The Crossroad of Divinity
You have come to the crossroad of divinity with your hands full of rotting gold. Take hold of Me, Christ says to you. But you cannot put down your things. You look from them to Him - from the tarnished green of metal that is already fading to the hidden glory of invisible things. You cannot come to Christ and hold on, but with empty hands, we will take hold of the Kingdom. (Luke 12:22)

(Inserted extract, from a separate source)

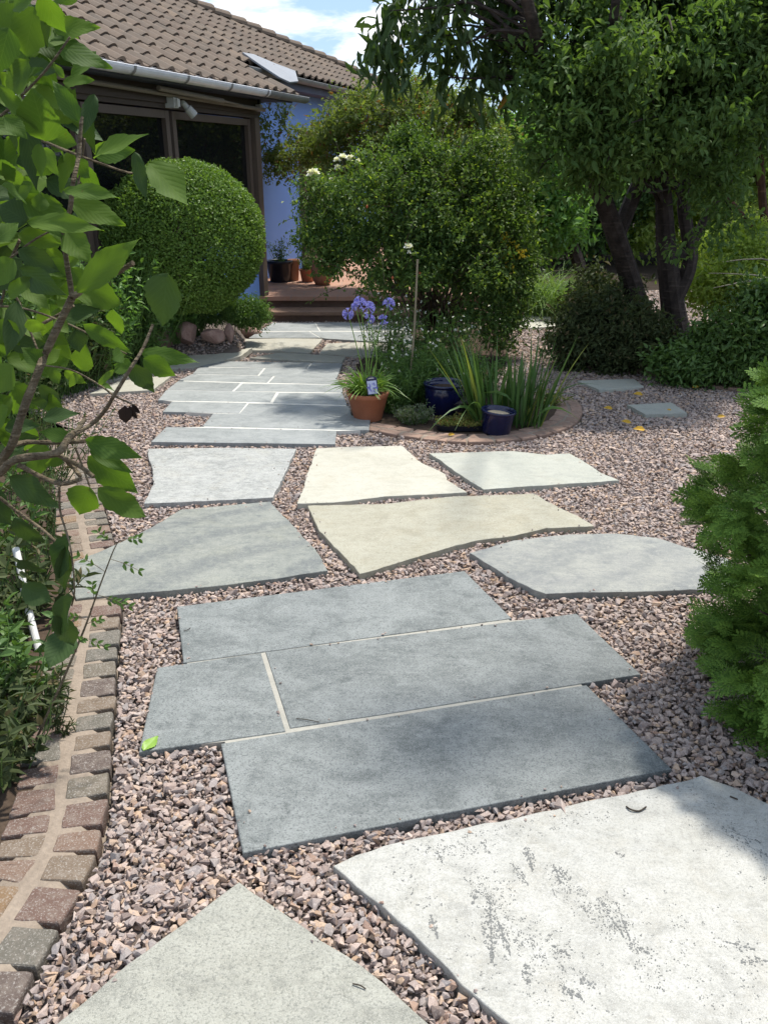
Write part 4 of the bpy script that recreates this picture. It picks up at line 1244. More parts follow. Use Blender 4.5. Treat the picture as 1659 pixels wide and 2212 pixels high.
# second tree: upright double trunk with a low rounded mid-green crown in front
TB = G(1462, 778)
tr = MB(); b0 = TB - [0, 0, .1]
tB = np.concatenate([[b0], path_px([(1462, 740, TB[1]), (1450, 640, TB[1]), (1438, 530, TB[1]), (1432, 420, TB[1]), (1420, 300, TB[1] - .2), (1390, 160, TB[1] - .4), (1370, 0, TB[1] - .5)], 28)])
tube(tr, tB, np.interp(np.linspace(0, 1, len(tB)), [0, .15, .5, 1], [0.16, 0.115, 0.075, 0.03]), 10)
tC = path_px([(1450, 660, TB[1] - .02), (1490, 560, TB[1]), (1475, 430, TB[1] + .1), (1500, 280, TB[1] + .2), (1540, 120, TB[1] + .3)], 20); tube(tr, tC, np.linspace(0.085, 0.03, len(tC)), 8)
tD = path_px([(1470, 560, TB[1]), (1545, 440, TB[1] + .1), (1590, 350, TB[1] + .1), (1640, 240, TB[1] + .1)], 16); tube(tr, tD, np.linspace(0.055, 0.03, len(tD)), 8)
mb2 = [blob(1300, 140, 6.6, 165, 130, .6), blob(1240, 270, 6.5, 120, 120, .5), blob(1350, 290, 6.6, 130, 105, .5), blob(1430, 200, 6.7, 160, 150, .6), blob(1185, 150, 6.6, 60, 70, .35), blob(1430, 60, 6.9, 200, 120, .7), blob(1570, 180, 7.0, 130, 150, .6), blob(1270, 400, 6.7, 60, 60, .3), blob(1540, 330, 7.0, 70, 90, .4), blob(1610, 40, 7.1, 130, 130, .6), blob(1500, 520, 6.7, 50, 40, .2), blob(1590, 430, 6.8, 60, 50, .3)]
lf = crown(clumps(mb2, 240, .19, .55, .55, 51), 3000, 10, 0.056, 0.50, 'o', 0.2, 0.075, 0.2, 0.25, 3.0, 51, -0.9, 2.4, 1.0, 0.5)
limbs(tr, np.concatenate([tB[12:], tC[8:], tD[6:]]), np.array(mb2), 90, 0.02, 8)
plant('garden_tree', TB, 'thick dark trunked tree with a rounded mid-green crown over the shady bed', 'tree', trunk=(tr, 'bark'), crown=(lf, 'leaf_mid'))

# third: slim reddish stems at the right edge
RB = G(1665, 730); tr = MB()
t1 = path_px([(1668, 740, RB[1]), (1655, 520, RB[1]), (1645, 420, RB[1]), (1640, 300, RB[1]), (1637, 150, RB[1]), (1642, -40, RB[1])], 24); tube(tr, t1, np.linspace(0.05, 0.03, len(t1)), 8)
t2 = path_px([(1662, 545, RB[1] + .05), (1615, 480, RB[1]), (1575, 430, RB[1]), (1540, 360, RB[1])], 14); tube(tr, t2, np.linspace(0.035, 0.018, len(t2)), 7)
rb = [blob(1640, 40, RB[1], 130, 130, .5), blob(1560, 300, RB[1] + .2, 80, 60, .3), blob(1700, 250, RB[1], 110, 150, .5)]
lf = crown(clumps(rb, 60, .2, .5, .5, 61), 420, 10, 0.07, 0.5, 'o', 0.4, 0.11, 0.4, 0.3, 1.8, 61, -0.3, 2.2); limbs(tr, t1[8:], np.array(rb), 26, 0.02, 9)
plant('slender_tree', RB, 'slender reddish stemmed tree at the right edge of the photo', 'tree', trunk=(tr, 'bark_red'), crown=(lf, 'leaf_mid'))

# ------------------------------------------------------------------ trees and hedges at the back
for (x, y, Y, blobs, m, lab, ncl, L, sd) in [
    (1270, 640, 13.0, [(1165, 380, 13.0, 120, 120), (1140, 480, 12.8, 100, 90), (1190, 290, 13.2, 90, 70), (1100, 330, 13.1, 80, 70)], 'leaf_light', 'light green broad-leaved bush behind the rose, under the gap of sky', 1500, 0.10, 71),
    (1290, 640, 17.5, [(1260, 400, 17.5, 150, 170), (1330, 330, 17.8, 140, 140), (1220, 310, 17.5, 80, 60)], 'leaf_hedge', 'dense dark green tree seen behind the leaning trunk', 1500, 0.125, 72),
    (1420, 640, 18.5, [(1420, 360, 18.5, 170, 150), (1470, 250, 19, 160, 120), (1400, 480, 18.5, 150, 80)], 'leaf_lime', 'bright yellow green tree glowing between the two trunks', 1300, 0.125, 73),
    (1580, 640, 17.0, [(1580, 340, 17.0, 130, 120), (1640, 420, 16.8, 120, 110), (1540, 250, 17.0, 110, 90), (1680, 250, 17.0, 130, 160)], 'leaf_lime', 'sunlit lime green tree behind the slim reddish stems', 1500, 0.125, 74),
    (1620, 560, 23.5, [(1560, 150, 23.5, 260, 200), (1680, 50, 23.5, 260, 250), (1450, 120, 23.5, 200, 150)], 'leaf_hedge', 'tall dark tree farthest back on the right', 1700, 0.15, 75),
    (1350, 560, 24.5, [(1330, 190, 24.5, 190, 120), (1250, 300, 24.5, 150, 90)], 'leaf_hedge', 'distant dark tree behind the crown of the garden tree', 1100, 0.14, 76),
]:
    B = np.array([blob(*b) for b in blobs]); c = at(x, y, Y); c[2] = gz(Y)
    tr = MB(); top = B[:, :3].mean(0); tp = smooth_path([c, c * .5 + top * .5 + [.1, 0, 0], top], 10); tube(tr, tp, np.linspace(0.12, 0.05, len(tp)), 8)
    limbs(tr, tp[4:], B, 20, 0.04, sd)
    plant('background_tree', c, lab, 'tree', 'trees at the back of the garden', trunk=(tr, 'bark'), crown=(crown(clumps(B, 110, .42, .55, .5, sd), ncl, 10, L, 0.55, 'd', 0.15, 0.12, 0.3, 0.25, 1.2, sd, -0.9, 1.5), m))


def hedge(x0, x1, y0, y1, z1, m, label, seed, L=0.07, n=9000):
    g = np.random.default_rng(seed); c = np.array([(x0 + x1) / 2, (y0 + y1) / 2, float(gz(y0))])
    s = np.array([x1 - x0, y1 - y0, z1 - c[2]]) / 2
    P = g.uniform(-1, 1, (n, 3)); f = g.integers(0, 4, n)
    P[f == 0, 1] = -g.uniform(.6, 1, (f == 0).sum()); P[f == 1, 2] = g.uniform(.75, 1, (f == 1).sum()); P[f == 2, 1] = -g.uniform(.8, 1, (f == 2).sum())
    P = c + [0, 0, s[2]] + P * s; P += 0.18 * vnoise(P, 1.3, seed)[:, None] * [0.3, 1, 1.2]
    mb = MB(); leaf_cloud(mb, P, g.normal(size=(n, 3)) + [0, -.5, .2], g.normal(size=(n, 3)) * .7 + [0, -.4, .8], g.uniform(.6, 1.3, n) * L, g.uniform(.6, 1.3, n) * L * .55)
    st = MB(); b = np.stack([np.linspace(x0 + .2, x1 - .2, 12), np.full(12, c[1]), np.full(12, c[2])], 1); stems(st, b, b + [0, 0, s[2] * 1.6], 0.03, 0.01, 0.08, seed)
    return plant('hedge', c, label, 'hedge', foliage=(mb, m), stems=(st, 'stem'))


hedge(0.2, 6.4, 20.0, 21.5, 2.3, 'leaf_hedge', 'long dark hedge closing the garden behind the rose bush', 81, 0.10, 14000)
hedge(6.2, 17.0, 19.4, 21.0, 2.8, 'leaf_hedge', 'long hedge at the back right, behind the tree trunks', 82, 0.10, 18000)

# ------------------------------------------------------------------ shrubs of the shady bed
def shrub(name, base, blobs, m, label, ncl, k, L, wr, kind='d', seed=0, cat='shrub', nst=14, r0=0.012, gap=-0.8, group=None, sm='stem', droop=0.1, spread=0.07, shell=.5, lump=.3, freq=2.5, up=.8, cl=0, clr=.16, sho=0, shl=.35):
    B = np.array([blob(*b) for b in blobs]); st = MB()
    limbs(st, [base, base + [.06, 0, .1], base + [-.06, .03, .12]], B, nst, r0, seed)
    fo = crown(clumps(B, cl, clr, .6, shell, seed, lump, freq) if cl else B, ncl, k, L, wr, kind, droop, spread, .2 if cl else shell, lump, freq, seed, gap, 2.5, up, zmin=float(base[2]) - 0.02)
    if sho: shoots(fo, st, B, sho, shl, L, wr, kind, seed + 1)
    return plant(name, base, label, cat, group, foliage=(fo, m), stems=(st, sm))


shrub('evergreen_shrub', G(1310, 785), [(1310, 715, 7.6, 105, 75), (1245, 735, 7.5, 60, 60), (1370, 735, 7.5, 65, 60), (1285, 650, 7.8, 65, 45), (1320, 615, 8.2, 60, 40)], 'leaf_dark', 'dark rounded evergreen shrub at the foot of the leaning tree', 1700, 10, 0.055, 0.42, 'd', 91, cl=130, clr=.13, sho=40, shl=.2)
shrub('spreading_shrub', G(1575, 700), [(1590, 590, 9.3, 120, 80), (1660, 560, 9.3, 110, 80), (1540, 630, 9.2, 70, 50), (1600, 530, 9.5, 80, 50)], 'leaf_lime', 'sunlit yellow green shrub with pale arching twigs on the right', 1500, 10, 0.055, 0.5, 'l', 92, sm='pale_twig', nst=26, r0=0.014, cl=90, clr=.22, sho=30)
shrub('leafy_shrub', G(1560, 800), [(1560, 740, 7.0, 75, 60), (1500, 770, 7.1, 45, 40), (1620, 720, 6.9, 80, 80), (1690, 700, 6.8, 90, 110)], 'leaf_cover', 'low dark green leafy shrub behind the conifer, right of the trunks', 1300, 9, 0.055, 0.5, 'o', 93, cl=80, clr=.13, sho=30, shl=.25)
shrub('leafy_shrub', G(1450, 795), [(1445, 785, 6.9, 40, 22), (1490, 795, 6.8, 45, 22)], 'leaf_cover', 'small green ground plant right at the foot of the thick trunk', 260, 9, 0.05, 0.5, 'o', 94)
shrub('leafy_shrub', G(1600, 825), [(1600, 785, 6.8, 55, 28), (1540, 792, 6.9, 45, 22), (1670, 775, 6.7, 70, 45)], 'leaf_cover', 'trailing green plant spilling towards the single row of brown setts', 600, 9, 0.045, 0.55, 'o', 95)
# bare pale twigs reaching in from the right
mb = MB(); rt = G(1760, 720)
for L_ in ([(1760, 640, 8.4), (1660, 600, 8.4), (1590, 592, 8.4), (1530, 590, 8.4)], [(1740, 660, 8.3), (1670, 570, 8.3), (1620, 560, 8.3), (1560, 566, 8.3)], [(1760, 700, 8.5), (1680, 640, 8.5), (1640, 625, 8.5), (1610, 600, 8.4)], [(1660, 600, 8.4), (1600, 610, 8.3), (1540, 622, 8.3)]):
    q = path_px(L_, 12); tube(mb, np.concatenate([[rt], q]), np.linspace(0.012, 0.003, len(q) + 1), 5)
solo('bare_branch', mb, M['pale_twig'], 'pale leafless twigs reaching in low from the right edge', 'branch', origin=rt)
# ornamental grass
GB = G(1150, 668) - [0, .9, 0]; g = np.random.default_rng(95); n = 900; mb = MB()
P = disc_pts(GB + [0.05, .4, 0], .32, n, 5); D = np.stack([g.normal(size=n) * .35, g.normal(size=n) * .35 - .05, np.ones(n)], 1)
blades(mb, P, D, g.uniform(.3, 1.0, n), g.uniform(.55, 1.05, n), 0.010, 7, seed=3)
st = MB(); n = 90; P = disc_pts(GB + [0.55, .3, 0], .22, n, 6); blades(st, P, np.stack([g.normal(size=n) * .3 + .15, g.normal(size=n) * .3, np.ones(n)], 1), g.uniform(.2, .6, n), g.uniform(.4, .75, n), 0.009, 6, seed=4)
plant('ornamental_grass', GB, 'arching clump of ornamental grass behind the rose bush', 'ornamental grass', blades=(mb, 'leaf_grass'), dry_stems=(st, 'leaf_straw'))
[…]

Someday, when we are back in Jerusalem (the only city to exist in this world and the next), we will laugh about the things we gave importance. I crowned my guilt. You embraced mediocrity. And we did all these things with a glimpse of some piercing eternity in the background - you and I, at least, knew that there was more and we settled for less. This is a cosmic crime they could hold against us, the moon and the stars. But I look up into the face of my Judge - He is my Father. And the blood of Christ runs over even the crime of loving less.
It must be harder than ever to put down the pile of earthly goods in your hands.
Back then, we ran through the streets with nothing but our names. It was good to be young and unburdened. It was good to be country-less, and strange in the land. Had we ever felt so true to ourselves as that? Had we ever felt so close to the reality of our own lives? Finally - we saw what it meant to be little pilgrims in a place we did not belong, yet we sensed the greater light behind the curtain right in front of us. Another Country where they knew our names.
They cannot say, the heavens and the earth, that we did not know.
I only wonder if we have let the light of it fade out of our lives. I was luckier than you - I went to a place where they constantly reminded me of the truth, even if I did not want to hear it. I was always as unsettled as I had been then. I was always running with one hand towards the Veil.
Sometimes I dream that we are back in Jerusalem, and we still know the streets even though they have been swept clean. I get the sense that we will never have to leave, and I breathe a sigh of relief.